ソニー・コンピュータエンタテイメント(SCE)『GTシリーズ』の歴史とは、プレイステーションの歴史そのものでもある。その時代の最新技術を先駆けて注ぎ込み、初代から「これが最新のレースゲームなのか!!」と我々を驚かせてきた。それは今回の『GT4プロローグ』でも存分に発揮されている。
GT4を最初にプレイしたとき、後頭部を殴られたような強烈な衝撃を受けた。描画があまりにもスムーズで、それなのに非常に緻密、そして違和感の無い美しさがあると思ったからだ。リプレイ画面が美しいのはもちろんだが、ゲーム中でのクルマの挙動も素晴らしかった。今回は本編の予告にあたる“プロローグ版”だが、その素晴らしさは充分に堪能できる。
だが、実はその素晴らしさを演出しているのはゲームそのものではなく、現時点ではGT4専用コントローラーとなるロジクール『GT FORCE Pro』だったということに気づかされたのは、これまでの『GT FORCE』でGT4をプレイしたときだった。
同じコースを走っているはずなのに、とにかく走らないし、曲がらない。フォースフィードバックの制御にも「これは違う」という違和感があったた。そしてソフトを2001年発売の『GT3』に換えても、その違和感は続いた。

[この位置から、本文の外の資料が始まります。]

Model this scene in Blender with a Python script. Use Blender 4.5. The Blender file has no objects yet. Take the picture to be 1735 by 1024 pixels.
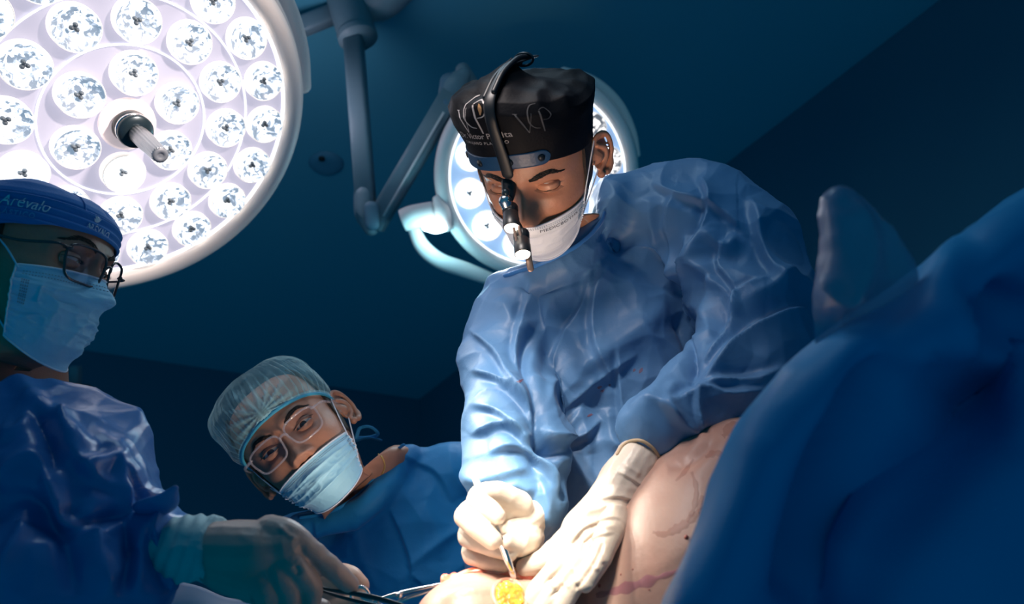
import bpy, math, random
import numpy as np
from mathutils import Vector, Matrix, noise
from mathutils.bvhtree import BVHTree

random.seed(7)
RNG = np.random.RandomState(11)
SC = bpy.context.scene
COL = SC.collection
W, H, F = 1735.0, 1024.0, 1157.0

# ------------------------------------------------------------------ camera
def _n(v):
    v = np.asarray(v, float)
    return v / np.linalg.norm(v)

_p, _r = math.radians(30.0), math.radians(-8.2)
UPC = np.array([math.sin(_r) * math.cos(_p), math.cos(_r) * math.cos(_p), -math.sin(_p)])
def _k(x, y):
    return np.array([x - W / 2, -(y - H / 2), -F])
_nA = np.cross(_k(170, 598), _k(710, 677))
XC = _n(np.cross(_nA, UPC))
if XC[0] < 0:
    XC = -XC
YC = np.cross(UPC, XC)
ROT = np.array([XC, YC, UPC])            # world <- camera directions
CAM = np.array([0.0, 0.0, 1.12])

def cdir(v):                              # camera-frame direction (right, up, towards viewer) -> world
    return ROT @ np.asarray(v, float)

def P(px, py, d):                         # a place seen at that pixel, d metres deep
    return CAM + ROT @ (_k(px, py) * (d / F))

def to_px(co):                            # world points -> pixels and depth
    c = (co - CAM) @ ROT
    d = -c[:, 2]
    return W / 2 + F * c[:, 0] / d, H / 2 - F * c[:, 1] / d, d

cd = bpy.data.cameras.new('camera')
cam = bpy.data.objects.new('camera', cd)
COL.objects.link(cam)
cd.sensor_width = 36.0
cd.lens = 36.0 * F / W
cd.clip_start = 0.02
m4 = Matrix([[*(ROT[:, 0]), 0], [0] * 4, [0] * 4, [0, 0, 0, 1]])
m4 = Matrix.Identity(4)
for i in range(3):
    for j in range(3):
        m4[i][j] = ROT[i, j]
    m4[i][3] = CAM[i]
cam.matrix_world = m4
cd.dof.use_dof = True
cd.dof.focus_distance = 1.0
cd.dof.aperture_fstop = 3.2
SC.camera = cam

# ------------------------------------------------------------------ light
SC.view_settings.view_transform = 'Standard'
SC.view_settings.look = 'None'
SC.view_settings.gamma = 1.0
SC.view_settings.exposure = 0.0
wd = bpy.data.worlds.new('world')
SC.world = wd
wd.use_nodes = True
wd.node_tree.nodes['Background'].inputs['Color'].default_value = (0.0, 0.20, 0.36, 1)
wd.node_tree.nodes['Background'].inputs['Strength'].default_value = 0.5

def lamp_light(name, kind, loc, target, energy, color, size=0.1, angle=30, blend=0.6, shape='DISK'):
    l = bpy.data.lights.new(name, kind)
    l.energy = energy
    l.color = color
    if kind == 'AREA':
        l.shape = shape
        l.size = size
        l.spread = math.radians(angle)
    else:
        l.shadow_soft_size = size
    if kind == 'SPOT':
        l.spot_size = math.radians(angle)
        l.spot_blend = blend
    o = bpy.data.objects.new(name, l)
    COL.objects.link(o)
    o.location = loc
    if target is not None:
        o.rotation_euler = (Vector(target) - Vector(loc)).to_track_quat('-Z', 'Y').to_euler()
    return o

FIELD = P(890, 930, 0.80)
LAMP1 = P(214, 208, 1.20)
LAMP2 = P(912, 300, 1.85)
def beams(center, nrm, radius, target, n, energy, col, soft, ang, out=0.03):
    nrm = _n(nrm)
    u = _n(np.cross(nrm, (0.3, 0.1, 1)))
    v_ = np.cross(nrm, u)
    for k in range(n):
        a = 2 * math.pi * k / n + 0.4
        c = center + nrm * out + radius * (math.cos(a) * u + math.sin(a) * v_)
        lamp_light('lamp_beam', 'SPOT', c, target, energy / n, col, soft, ang, 1.0)
beams(LAMP1, cdir((0.70, -0.54, 0.47)), 0.18, FIELD, 6, 90, (1.0, 0.90, 0.76), 0.035, 24)
LAMP3 = CAM + cdir((-0.32, 0.95, -0.45))      # a third operating lamp above the viewer, outside the picture
beams(LAMP3, FIELD - LAMP3, 0.14, P(866, 925, 0.79), 5, 270, (1.0, 0.88, 0.72), 0.03, 13)
beams(LAMP3, FIELD - LAMP3, 0.14, P(955, 720, 0.98), 4, 50, (1.0, 0.88, 0.86), 0.05, 31)
beams(LAMP3, FIELD - LAMP3, 0.14, P(975, 830, 0.98), 3, 46, (1.0, 0.90, 0.80), 0.03, 17)
lamp_light('fill_light', 'AREA', CAM + cdir((0.9, 0.9, -0.5)), LAMP1, 1.1, (1.0, 0.82, 0.72), 0.15, 18)  # added warm fill without a fixture, brightens the near lamp's housing
lamp_light('ceiling_glow_fill', 'POINT', P(470, 150, 1.75), None, 1.6, (0.9, 0.82, 1.0), 0.1)  # added point light for the pale ceiling glow beside the near lamp
lamp_light('fill_light', 'AREA', P(700, 1180, 0.60), P(930, 330, 1.0), 0.17, (1.0, 0.70, 0.50), 0.12, 40)  # added warm fill from below, stands in for field bounce on the surgeon's face
lamp_light('fill_light', 'AREA', P(735, 935, 0.88), P(500, 745, 1.15), 0.10, (1.0, 0.74, 0.56), 0.06, 60)  # added warm fill standing in for field bounce on the assistant's face
beams(LAMP2, cdir((0.10, -0.22, 0.97)), 0.19, P(960, 640, 0.95), 5, 34, (0.88, 0.94, 1.0), 0.04, 60)
lamp_light('fill_light', 'AREA', P(700, -700, 1.1), P(1000, 520, 1.1), 1.9, (0.62, 0.84, 1.0), 0.5, 130)  # unseen overhead area light, added as soft cool fill

# ------------------------------------------------------------------ materials
def mat(name, col, rough=0.5, metal=0.0, spec=0.5, emit=None, estr=0.0, alpha=1.0, sss=0.0, sheen=0.0,
        bump=0.0, bscale=60.0, var=0.0, vscale=8.0, col2=None, trans=0.0, coat=0.0, crease=0.0, cscale=14.0, double=False):
    m = bpy.data.materials.new(name)
    m.use_nodes = True
    nt = m.node_tree
    b = nt.nodes['Principled BSDF']
    I = b.inputs
    I['Base Color'].default_value = (*col, 1)
    I['Roughness'].default_value = rough
    I['Metallic'].default_value = metal
    I['Specular IOR Level'].default_value = spec
    I['Alpha'].default_value = alpha
    I['Transmission Weight'].default_value = trans
    I['Coat Weight'].default_value = coat
    if sss:
        I['Subsurface Weight'].default_value = sss
        I['Subsurface Radius'].default_value = (0.012, 0.005, 0.003)
        I['Subsurface Scale'].default_value = 1.0
    if sheen:
        I['Sheen Weight'].default_value = sheen
        I['Sheen Roughness'].default_value = 0.4
    if emit is not None:
        I['Emission Color'].default_value = (*emit, 1)
        I['Emission Strength'].default_value = estr
    tc = nt.nodes.new('ShaderNodeTexCoord')
    if var > 0 or col2 is not None:
        nz = nt.nodes.new('ShaderNodeTexNoise')
        nz.inputs['Scale'].default_value = vscale
        nz.inputs['Detail'].default_value = 4
        mx = nt.nodes.new('ShaderNodeMix')
        mx.data_type = 'RGBA'
        c2 = col2 if col2 is not None else tuple(c * (1 - var) for c in col)
        mx.inputs[6].default_value = (*col, 1)
        mx.inputs[7].default_value = (*c2, 1)
        rp = nt.nodes.new('ShaderNodeMapRange')
        rp.inputs[1].default_value = 0.42
        rp.inputs[2].default_value = 0.62
        nt.links.new(tc.outputs['Object'], nz.inputs['Vector'])
        nt.links.new(nz.outputs['Fac'], rp.inputs[0])
        nt.links.new(rp.outputs[0], mx.inputs[0])
        nt.links.new(mx.outputs[2], I['Base Color'])
    last = None
    if bump > 0:
        nz = nt.nodes.new('ShaderNodeTexNoise')
        nz.inputs['Scale'].default_value = bscale
        nz.inputs['Detail'].default_value = 5
        bp = nt.nodes.new('ShaderNodeBump')
        bp.inputs['Strength'].default_value = bump
        bp.inputs['Distance'].default_value = 0.002
        nt.links.new(tc.outputs['Object'], nz.inputs['Vector'])
        nt.links.new(nz.outputs['Fac'], bp.inputs['Height'])
        last = bp
    if crease > 0:
        # fine sharp creases: ridged noise
        nz = nt.nodes.new('ShaderNodeTexNoise')
        nz.noise_type = 'RIDGED_MULTIFRACTAL'
        nz.inputs['Scale'].default_value = cscale
        nz.inputs['Detail'].default_value = 3
        nz.inputs['Distortion'].default_value = 0.7
        bp = nt.nodes.new('ShaderNodeBump')
        bp.inputs['Strength'].default_value = crease
        bp.inputs['Distance'].default_value = 0.004
        nt.links.new(tc.outputs['Object'], nz.inputs['Vector'])
        nt.links.new(nz.outputs['Fac'], bp.inputs['Height'])
        if last:
            nt.links.new(last.outputs['Normal'], bp.inputs['Normal'])
        last = bp
    if last:
        nt.links.new(last.outputs['Normal'], I['Normal'])
    return m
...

当時は「これは本物に近い」と思えたのに、今はそれを思うこともできない。そうなってしまうのは、自分の中でのGTシリーズに対する受け止め方がゲームではなく、シミュレーターのそれに近いからだろう。
クルマ好きであればあるほど、GT4をプレイすれば「熱い気持ちになってしまう」のではないだろうか。値段は高いのだが、出来ることなら専用コントローラーも用意したいところだ。アナログコントローラ(DUALSHOCK 2)でプレイするのとは違う世界を見ることができるはずだ。
そして本作に限っていうなら、これはコタツの中でプレイするゲームではない。椅子(シート)に座り、ドライビングポジションを取って楽しみたい。